§ PROBLEM REQUIREMENTS
Output each line of the material exactly as it stands.
§
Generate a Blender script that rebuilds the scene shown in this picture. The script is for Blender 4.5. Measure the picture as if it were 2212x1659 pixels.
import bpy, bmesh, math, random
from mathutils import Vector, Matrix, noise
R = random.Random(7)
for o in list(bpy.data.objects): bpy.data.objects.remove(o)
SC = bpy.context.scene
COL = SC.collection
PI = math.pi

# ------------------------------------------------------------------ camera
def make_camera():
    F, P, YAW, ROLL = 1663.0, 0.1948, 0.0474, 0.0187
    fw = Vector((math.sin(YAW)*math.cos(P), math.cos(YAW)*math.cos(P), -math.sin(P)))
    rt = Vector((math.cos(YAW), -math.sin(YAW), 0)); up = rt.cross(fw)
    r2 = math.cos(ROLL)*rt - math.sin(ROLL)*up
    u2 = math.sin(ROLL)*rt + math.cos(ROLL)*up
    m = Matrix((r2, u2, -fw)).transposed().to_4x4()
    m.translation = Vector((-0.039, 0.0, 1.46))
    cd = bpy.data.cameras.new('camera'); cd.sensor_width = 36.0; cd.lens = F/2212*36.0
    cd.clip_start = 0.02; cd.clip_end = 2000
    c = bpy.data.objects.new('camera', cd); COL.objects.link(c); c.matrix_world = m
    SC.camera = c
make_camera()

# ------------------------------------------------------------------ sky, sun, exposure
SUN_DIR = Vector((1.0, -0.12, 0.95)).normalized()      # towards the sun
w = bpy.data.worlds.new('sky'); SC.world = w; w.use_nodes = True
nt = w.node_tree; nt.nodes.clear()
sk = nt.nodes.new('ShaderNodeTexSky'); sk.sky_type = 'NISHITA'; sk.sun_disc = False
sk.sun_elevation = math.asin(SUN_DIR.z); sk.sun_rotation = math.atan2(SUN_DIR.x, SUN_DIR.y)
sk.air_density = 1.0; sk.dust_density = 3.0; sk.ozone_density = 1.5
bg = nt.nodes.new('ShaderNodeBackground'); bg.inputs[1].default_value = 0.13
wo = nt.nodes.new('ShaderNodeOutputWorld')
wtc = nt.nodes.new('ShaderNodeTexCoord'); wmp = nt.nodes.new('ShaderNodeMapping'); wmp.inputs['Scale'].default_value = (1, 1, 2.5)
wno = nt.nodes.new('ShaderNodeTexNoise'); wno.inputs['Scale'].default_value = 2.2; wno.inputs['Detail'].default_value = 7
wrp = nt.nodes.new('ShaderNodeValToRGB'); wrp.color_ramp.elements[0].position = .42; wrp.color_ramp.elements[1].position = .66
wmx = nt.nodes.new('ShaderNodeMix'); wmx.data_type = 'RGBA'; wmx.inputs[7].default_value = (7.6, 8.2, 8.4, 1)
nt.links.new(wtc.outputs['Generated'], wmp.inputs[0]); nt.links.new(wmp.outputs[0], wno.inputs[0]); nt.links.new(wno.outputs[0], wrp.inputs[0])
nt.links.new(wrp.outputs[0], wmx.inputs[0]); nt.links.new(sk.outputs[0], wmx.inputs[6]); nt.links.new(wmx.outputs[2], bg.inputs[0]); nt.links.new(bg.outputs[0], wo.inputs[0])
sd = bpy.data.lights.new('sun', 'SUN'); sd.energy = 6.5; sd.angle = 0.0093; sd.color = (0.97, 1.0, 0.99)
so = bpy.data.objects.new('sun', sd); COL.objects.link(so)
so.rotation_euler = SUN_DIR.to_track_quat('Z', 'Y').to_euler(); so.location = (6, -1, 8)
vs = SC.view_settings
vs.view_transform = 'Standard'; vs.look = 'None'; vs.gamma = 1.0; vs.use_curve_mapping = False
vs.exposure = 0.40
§
§ COMPLETED TASK
Generate a Blender script that rebuilds the scene shown in this picture. The script is for Blender 4.5. Measure the picture as if it were 2212x1659 pixels.
import bpy, bmesh, math, random
from mathutils import Vector, Matrix, noise
R = random.Random(7)
for o in list(bpy.data.objects): bpy.data.objects.remove(o)
SC = bpy.context.scene
COL = SC.collection
PI = math.pi

# ------------------------------------------------------------------ camera
def make_camera():
    F, P, YAW, ROLL = 1663.0, 0.1948, 0.0474, 0.0187
    fw = Vector((math.sin(YAW)*math.cos(P), math.cos(YAW)*math.cos(P), -math.sin(P)))
    rt = Vector((math.cos(YAW), -math.sin(YAW), 0)); up = rt.cross(fw)
    r2 = math.cos(ROLL)*rt - math.sin(ROLL)*up
    u2 = math.sin(ROLL)*rt + math.cos(ROLL)*up
    m = Matrix((r2, u2, -fw)).transposed().to_4x4()
    m.translation = Vector((-0.039, 0.0, 1.46))
    cd = bpy.data.cameras.new('camera'); cd.sensor_width = 36.0; cd.lens = F/2212*36.0
    cd.clip_start = 0.02; cd.clip_end = 2000
    c = bpy.data.objects.new('camera', cd); COL.objects.link(c); c.matrix_world = m
    SC.camera = c
make_camera()

# ------------------------------------------------------------------ sky, sun, exposure
SUN_DIR = Vector((1.0, -0.12, 0.95)).normalized()      # towards the sun
w = bpy.data.worlds.new('sky'); SC.world = w; w.use_nodes = True
nt = w.node_tree; nt.nodes.clear()
sk = nt.nodes.new('ShaderNodeTexSky'); sk.sky_type = 'NISHITA'; sk.sun_disc = False
sk.sun_elevation = math.asin(SUN_DIR.z); sk.sun_rotation = math.atan2(SUN_DIR.x, SUN_DIR.y)
sk.air_density = 1.0; sk.dust_density = 3.0; sk.ozone_density = 1.5
bg = nt.nodes.new('ShaderNodeBackground'); bg.inputs[1].default_value = 0.13
wo = nt.nodes.new('ShaderNodeOutputWorld')
wtc = nt.nodes.new('ShaderNodeTexCoord'); wmp = nt.nodes.new('ShaderNodeMapping'); wmp.inputs['Scale'].default_value = (1, 1, 2.5)
wno = nt.nodes.new('ShaderNodeTexNoise'); wno.inputs['Scale'].default_value = 2.2; wno.inputs['Detail'].default_value = 7
wrp = nt.nodes.new('ShaderNodeValToRGB'); wrp.color_ramp.elements[0].position = .42; wrp.color_ramp.elements[1].position = .66
wmx = nt.nodes.new('ShaderNodeMix'); wmx.data_type = 'RGBA'; wmx.inputs[7].default_value = (7.6, 8.2, 8.4, 1)
nt.links.new(wtc.outputs['Generated'], wmp.inputs[0]); nt.links.new(wmp.outputs[0], wno.inputs[0]); nt.links.new(wno.outputs[0], wrp.inputs[0])
nt.links.new(wrp.outputs[0], wmx.inputs[0]); nt.links.new(sk.outputs[0], wmx.inputs[6]); nt.links.new(wmx.outputs[2], bg.inputs[0]); nt.links.new(bg.outputs[0], wo.inputs[0])
sd = bpy.data.lights.new('sun', 'SUN'); sd.energy = 6.5; sd.angle = 0.0093; sd.color = (0.97, 1.0, 0.99)
so = bpy.data.objects.new('sun', sd); COL.objects.link(so)
so.rotation_euler = SUN_DIR.to_track_quat('Z', 'Y').to_euler(); so.location = (6, -1, 8)
vs = SC.view_settings
vs.view_transform = 'Standard'; vs.look = 'None'; vs.gamma = 1.0; vs.use_curve_mapping = False
vs.exposure = 0.40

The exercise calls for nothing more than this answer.